**** Collected data
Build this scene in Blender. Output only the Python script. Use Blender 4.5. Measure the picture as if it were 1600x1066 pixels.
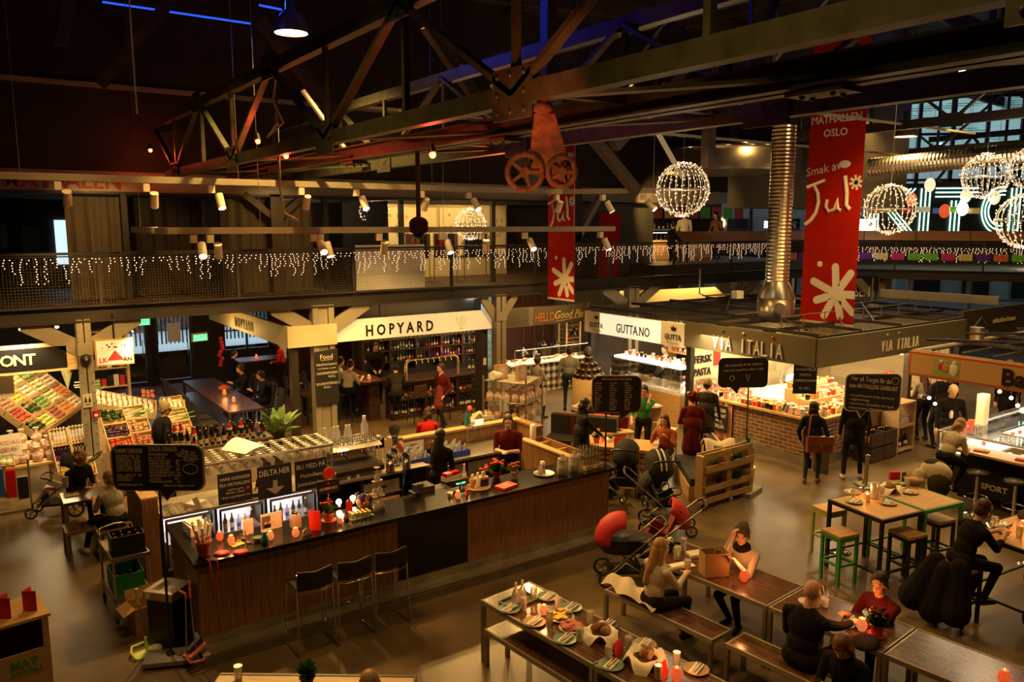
import bpy,bmesh,math,random
import numpy as np
from mathutils import Vector as V,Matrix as Mx
from math import sin,cos,pi,radians as R
random.seed(7)
SC = bpy.context.scene
for o in list(bpy.data.objects): bpy.data.objects.remove(o)
# ---------------------------------------------------------------- camera, world, exposure
FPX,HC,PITCH,YAW = 1240.0,5.1,math.atan(183/1240.0),R(55.15)
cam = bpy.data.cameras.new('camera'); cam.sensor_width = 36; cam.lens = FPX/1600*36; cam.clip_end = 300
co = bpy.data.objects.new('camera',cam); SC.collection.objects.link(co)
co.location = (0,0,HC); co.rotation_euler = (pi/2-PITCH,0,YAW-pi/2); SC.camera = co
FW = V((cos(YAW)*cos(PITCH),sin(YAW)*cos(PITCH),-sin(PITCH))); RT = V((sin(YAW),-cos(YAW),0)); UP = RT.cross(FW)
def ray(px,py): return FW+RT*((px-800)/FPX)-UP*((py-533)/FPX)
def at(px,py,z=0.0):
    d = ray(px,py); t = (z-HC)/d.z; return V((d.x*t,d.y*t,z))
def aty(px,py,y):
    d = ray(px,py); t = y/d.y; return V((d.x*t,y,HC+d.z*t))
def atx(px,py,x):
    d = ray(px,py); t = x/d.x; return V((x,d.y*t,HC+d.z*t))
def atd(px,py,d0):
    d = ray(px,py); return V((0,0,HC))+d*d0
W = bpy.data.worlds.new('world'); SC.world = W; W.use_nodes = True
bg = W.node_tree.nodes['Background']; bg.inputs[0].default_value = (.55,.8,1,1); bg.inputs[1].default_value = 1.8
SC.view_settings.view_transform = 'Standard'; SC.view_settings.look = 'None'; SC.view_settings.gamma = 1
SC.view_settings.use_curve_mapping = False; SC.view_settings.exposure = 0.0
WARM = (1,.57,.16)
LK = 1.45
def lamp(kind,loc,power,col=WARM,size=.1,to=None,spot=70,blend=.5,sy=None):
    l = bpy.data.lights.new('light',kind); l.energy = power*LK; l.color = col
    if kind == 'AREA':
        l.size = size
        if sy: l.shape = 'RECTANGLE'; l.size_y = sy
    else: l.shadow_soft_size = size
    if kind == 'SPOT': l.spot_size = R(spot); l.spot_blend = blend
    o = bpy.data.objects.new('lamp_light',l); SC.collection.objects.link(o); o.location = loc
    d = (V(to) if to is not None else V(loc)-V((0,0,1)))-V(loc)
    o.rotation_euler = d.to_track_quat('-Z','Y').to_euler()
    return o
# lamps of the hall: high pendants and the work lights of the stalls
for x in (2,7,12,17,22):
    for y in (3,8,13): lamp("SPOT",(x,y,8.6),260 if y < 9 else 200,WARM,.15,None,110,.8)
for x,y in ((1,18.5),(4.5,20),(9,20),(13.5,19.5),(17,19)): lamp('AREA',(x,y,3.1),30,WARM,1.5)
lamp('AREA',(12,20.5,5.6),40,WARM,3)

# ---------------------------------------------------------------- materials
MT = {}
def nt(name):
    m = bpy.data.materials.new(name); m.use_nodes = True; t = m.node_tree
    return m,t,t.nodes['Principled BSDF']
def mat(name,col,rough=.55,metal=0,noise=None,bump=0,spec=None,col2=None,stretch=(1,1,1),coat=0):
    """plain surface; noise=(scale, amount) mottles towards col2"""
    m,t,b = nt(name); b.inputs['Roughness'].default_value = rough; b.inputs['Metallic'].default_value = metal
    b.inputs['Base Color'].default_value = (*col,1)
    if name[:3] == 'cl_': spec = .15
    if spec is not None: b.inputs['Specular IOR Level'].default_value = spec
    if coat: b.inputs['Coat Weight'].default_value = coat; b.inputs['Coat Roughness'].default_value = .12
    if noise:
        tc = t.nodes.new('ShaderNodeTexCoord'); mp = t.nodes.new('ShaderNodeMapping'); mp.inputs['Scale'].default_value = stretch
        n = t.nodes.new('ShaderNodeTexNoise'); n.inputs['Scale'].default_value = noise[0]; n.inputs['Detail'].default_value = 4
        r = t.nodes.new('ShaderNodeValToRGB'); r.color_ramp.elements[0].position = .35; r.color_ramp.elements[1].position = .68
        c2 = col2 or tuple(c*(1-noise[1]) for c in col)
        r.color_ramp.elements[0].color = (*col,1); r.color_ramp.elements[1].color = (*c2,1)
        t.links.new(tc.outputs['Object'],mp.inputs[0]); t.links.new(mp.outputs[0],n.inputs['Vector'])
        t.links.new(n.outputs['Fac'],r.inputs[0]); t.links.new(r.outputs[0],b.inputs['Base Color'])
        if bump:
            bp = t.nodes.new('ShaderNodeBump'); bp.inputs['Strength'].default_value = bump; bp.inputs['Distance'].default_value = .02
            t.links.new(n.outputs['Fac'],bp.inputs['Height']); t.links.new(bp.outputs[0],b.inputs['Normal'])
    MT[name] = m; return m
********
→ **Work required**
Without including any pictures, reproduce the listing exactly.

→ **Answer to the problem**
Build this scene in Blender. Output only the Python script. Use Blender 4.5. Measure the picture as if it were 1600x1066 pixels.
import bpy,bmesh,math,random
import numpy as np
from mathutils import Vector as V,Matrix as Mx
from math import sin,cos,pi,radians as R
random.seed(7)
SC = bpy.context.scene
for o in list(bpy.data.objects): bpy.data.objects.remove(o)
# ---------------------------------------------------------------- camera, world, exposure
FPX,HC,PITCH,YAW = 1240.0,5.1,math.atan(183/1240.0),R(55.15)
cam = bpy.data.cameras.new('camera'); cam.sensor_width = 36; cam.lens = FPX/1600*36; cam.clip_end = 300
co = bpy.data.objects.new('camera',cam); SC.collection.objects.link(co)
co.location = (0,0,HC); co.rotation_euler = (pi/2-PITCH,0,YAW-pi/2); SC.camera = co
FW = V((cos(YAW)*cos(PITCH),sin(YAW)*cos(PITCH),-sin(PITCH))); RT = V((sin(YAW),-cos(YAW),0)); UP = RT.cross(FW)
def ray(px,py): return FW+RT*((px-800)/FPX)-UP*((py-533)/FPX)
def at(px,py,z=0.0):
    d = ray(px,py); t = (z-HC)/d.z; return V((d.x*t,d.y*t,z))
def aty(px,py,y):
    d = ray(px,py); t = y/d.y; return V((d.x*t,y,HC+d.z*t))
def atx(px,py,x):
    d = ray(px,py); t = x/d.x; return V((x,d.y*t,HC+d.z*t))
def atd(px,py,d0):
    d = ray(px,py); return V((0,0,HC))+d*d0
W = bpy.data.worlds.new('world'); SC.world = W; W.use_nodes = True
bg = W.node_tree.nodes['Background']; bg.inputs[0].default_value = (.55,.8,1,1); bg.inputs[1].default_value = 1.8
SC.view_settings.view_transform = 'Standard'; SC.view_settings.look = 'None'; SC.view_settings.gamma = 1
SC.view_settings.use_curve_mapping = False; SC.view_settings.exposure = 0.0
WARM = (1,.57,.16)
LK = 1.45
def lamp(kind,loc,power,col=WARM,size=.1,to=None,spot=70,blend=.5,sy=None):
    l = bpy.data.lights.new('light',kind); l.energy = power*LK; l.color = col
    if kind == 'AREA':
        l.size = size
        if sy: l.shape = 'RECTANGLE'; l.size_y = sy
    else: l.shadow_soft_size = size
    if kind == 'SPOT': l.spot_size = R(spot); l.spot_blend = blend
    o = bpy.data.objects.new('lamp_light',l); SC.collection.objects.link(o); o.location = loc
    d = (V(to) if to is not None else V(loc)-V((0,0,1)))-V(loc)
    o.rotation_euler = d.to_track_quat('-Z','Y').to_euler()
    return o
# lamps of the hall: high pendants and the work lights of the stalls
for x in (2,7,12,17,22):
    for y in (3,8,13): lamp("SPOT",(x,y,8.6),260 if y < 9 else 200,WARM,.15,None,110,.8)
for x,y in ((1,18.5),(4.5,20),(9,20),(13.5,19.5),(17,19)): lamp('AREA',(x,y,3.1),30,WARM,1.5)
lamp('AREA',(12,20.5,5.6),40,WARM,3)

# ---------------------------------------------------------------- materials
MT = {}
def nt(name):
    m = bpy.data.materials.new(name); m.use_nodes = True; t = m.node_tree
    return m,t,t.nodes['Principled BSDF']
def mat(name,col,rough=.55,metal=0,noise=None,bump=0,spec=None,col2=None,stretch=(1,1,1),coat=0):
    """plain surface; noise=(scale, amount) mottles towards col2"""
    m,t,b = nt(name); b.inputs['Roughness'].default_value = rough; b.inputs['Metallic'].default_value = metal
    b.inputs['Base Color'].default_value = (*col,1)
    if name[:3] == 'cl_': spec = .15
    if spec is not None: b.inputs['Specular IOR Level'].default_value = spec
    if coat: b.inputs['Coat Weight'].default_value = coat; b.inputs['Coat Roughness'].default_value = .12
    if noise:
        tc = t.nodes.new('ShaderNodeTexCoord'); mp = t.nodes.new('ShaderNodeMapping'); mp.inputs['Scale'].default_value = stretch
        n = t.nodes.new('ShaderNodeTexNoise'); n.inputs['Scale'].default_value = noise[0]; n.inputs['Detail'].default_value = 4
        r = t.nodes.new('ShaderNodeValToRGB'); r.color_ramp.elements[0].position = .35; r.color_ramp.elements[1].position = .68
        c2 = col2 or tuple(c*(1-noise[1]) for c in col)
        r.color_ramp.elements[0].color = (*col,1); r.color_ramp.elements[1].color = (*c2,1)
        t.links.new(tc.outputs['Object'],mp.inputs[0]); t.links.new(mp.outputs[0],n.inputs['Vector'])
        t.links.new(n.outputs['Fac'],r.inputs[0]); t.links.new(r.outputs[0],b.inputs['Base Color'])
        if bump:
            bp = t.nodes.new('ShaderNodeBump'); bp.inputs['Strength'].default_value = bump; bp.inputs['Distance'].default_value = .02
            t.links.new(n.outputs['Fac'],bp.inputs['Height']); t.links.new(bp.outputs[0],b.inputs['Normal'])
    MT[name] = m; return m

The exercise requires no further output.